President Eliot of Harvard was the field general of the anti-football forces. His forty years in office spanned the history of football’s development, and he led the charge against it every step of the way. His argument was that football is anti-intellectual, dangerous, ungentlemanly, unfair, deceitful, devoid of “moral quality,” and that “football is a fight, and that its strategy and ethics are those of war.” His ally Shailer Matthews, dean of the Chicago divinity school, capped off this rhetoric by saying, “Football today is a social obsession–a boy-killing, education prostituting, gladiatorial sport.” From the Eliot angle it was hard to argue against his point. Eighteen boys died from football injuries in 1905, and twenty-six in 1909; hardly comparable to mining or industrial deaths, or even on the fledgling roads increasingly populated by the new automobiles, but shocking, nevertheless. Eliot got football banned at Harvard twice, for short periods. “Eliot,” says Mr. Miller, “was football’s prohibitionist.”

Although Eliot insisted that he supported fully the doctrine of mens sana in corpore sano (and the evidence is that he did), he believed that football contradicted it essentially. President Roosevelt disagreed, and the two would but heads over the issue for two decades. “I would a hundred fold rather keep the game as it is now, with the brutality, than give it up,”said TR. “I do not give a snap for a good man who can’t fight and hold his own in the world.” He firmly held that football built character, that it held off the feminization of culture that oozed all around him, and that it firmed up the manliness without which the country could not achieve true greatness. “The Latin I learned in college has helped me a little in after life in various ways,” he said, “but boxing [read here, football] has helped me more.” In his collection of essays, The Strenuous Life, TR wrote, “In short, in life, as in a football game, the principle to follow is: Hit the line hard; don’t foul and don’t shirk, but hit the line hard.” His principle of the Square Deal made him willing to put his prestige on the line to reform the game, but he would not give an inch to what he considered the namby-pambys who wanted to abolish it. One of Mr. Miller’s real contributions to this debate is to describe the “muscular Christianity” that lay behind it. The Frank Merriwell syndrome was as powerful in TR’s culture as Horatio Alger was for ordinary folks. Oh, and I wish Mr. Miller had found a way to include the real life Hobey Baker of Princeton!

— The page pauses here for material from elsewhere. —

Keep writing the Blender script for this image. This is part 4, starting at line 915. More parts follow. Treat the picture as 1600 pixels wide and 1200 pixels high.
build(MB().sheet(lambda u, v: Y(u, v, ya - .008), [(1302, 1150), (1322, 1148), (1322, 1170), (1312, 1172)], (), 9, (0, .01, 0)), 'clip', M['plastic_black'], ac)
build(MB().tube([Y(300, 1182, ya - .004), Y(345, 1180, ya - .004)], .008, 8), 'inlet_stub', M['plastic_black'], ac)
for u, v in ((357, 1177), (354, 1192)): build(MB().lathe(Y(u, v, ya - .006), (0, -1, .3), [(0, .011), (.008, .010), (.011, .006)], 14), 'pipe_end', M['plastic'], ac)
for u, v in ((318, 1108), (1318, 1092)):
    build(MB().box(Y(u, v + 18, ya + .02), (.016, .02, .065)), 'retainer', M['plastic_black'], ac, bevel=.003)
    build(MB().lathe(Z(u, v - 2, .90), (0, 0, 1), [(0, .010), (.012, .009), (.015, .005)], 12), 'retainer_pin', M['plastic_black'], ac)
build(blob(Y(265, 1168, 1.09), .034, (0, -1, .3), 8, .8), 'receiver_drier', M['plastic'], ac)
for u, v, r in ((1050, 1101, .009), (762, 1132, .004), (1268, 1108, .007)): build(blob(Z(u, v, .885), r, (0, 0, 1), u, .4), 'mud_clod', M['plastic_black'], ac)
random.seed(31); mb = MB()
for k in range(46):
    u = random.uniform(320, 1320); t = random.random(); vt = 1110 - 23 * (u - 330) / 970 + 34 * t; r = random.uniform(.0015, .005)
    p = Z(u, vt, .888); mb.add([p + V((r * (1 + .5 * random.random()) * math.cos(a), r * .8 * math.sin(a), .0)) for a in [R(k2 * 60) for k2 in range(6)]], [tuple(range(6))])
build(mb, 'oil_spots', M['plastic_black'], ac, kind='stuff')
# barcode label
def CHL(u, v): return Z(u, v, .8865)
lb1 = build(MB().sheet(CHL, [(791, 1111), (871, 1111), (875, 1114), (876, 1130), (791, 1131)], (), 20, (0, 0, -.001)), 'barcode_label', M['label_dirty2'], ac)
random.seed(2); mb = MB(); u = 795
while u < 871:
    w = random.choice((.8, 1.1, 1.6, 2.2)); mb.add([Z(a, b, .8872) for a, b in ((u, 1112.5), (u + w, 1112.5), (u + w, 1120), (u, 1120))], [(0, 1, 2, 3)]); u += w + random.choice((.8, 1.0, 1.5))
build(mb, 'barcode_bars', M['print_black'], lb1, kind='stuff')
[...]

Both sides saw implications for American life writ large. Roosevelt was part of the nationalist team that wanted the United States to lead the world, and was convinced that football was the companion to his Charge of the Rough Riders in the Spanish-American War. “Had he been holding a ball instead of a pistol,” writes Mr. Miller, he might have doubled for a rusher who streaks toward the goal line in a mass play.” Those progressives who favored war tended to like football. The members of the Anti-Imperialist League tended to be suspicious of it as too war-like. Mr. Miller never resolves this issue. Recent history’s more conservative Presidents–Ike playing at West Point until his leg went out, Nixon on the bench at Whittier College for four years, Ford a star for the maize and blue, Reagan a tough player at Eureka College and “the Gipper,”–have football credentials. Can one imagine Bill Clinton putting his soft body at risk, or the hoops-loving Obama suiting up with the Redskins? I don’t like the equation of football and war, or aggressive foreign policy, but it would be good to hear Mr. Miller follow up on this tantalizing theme.

This is a book that is fun to read, and that shows the relation between the most serious purposes of our country and our culture. I really doubt that Teddy Roosevelt “saved” football, but he sure made it more interesting.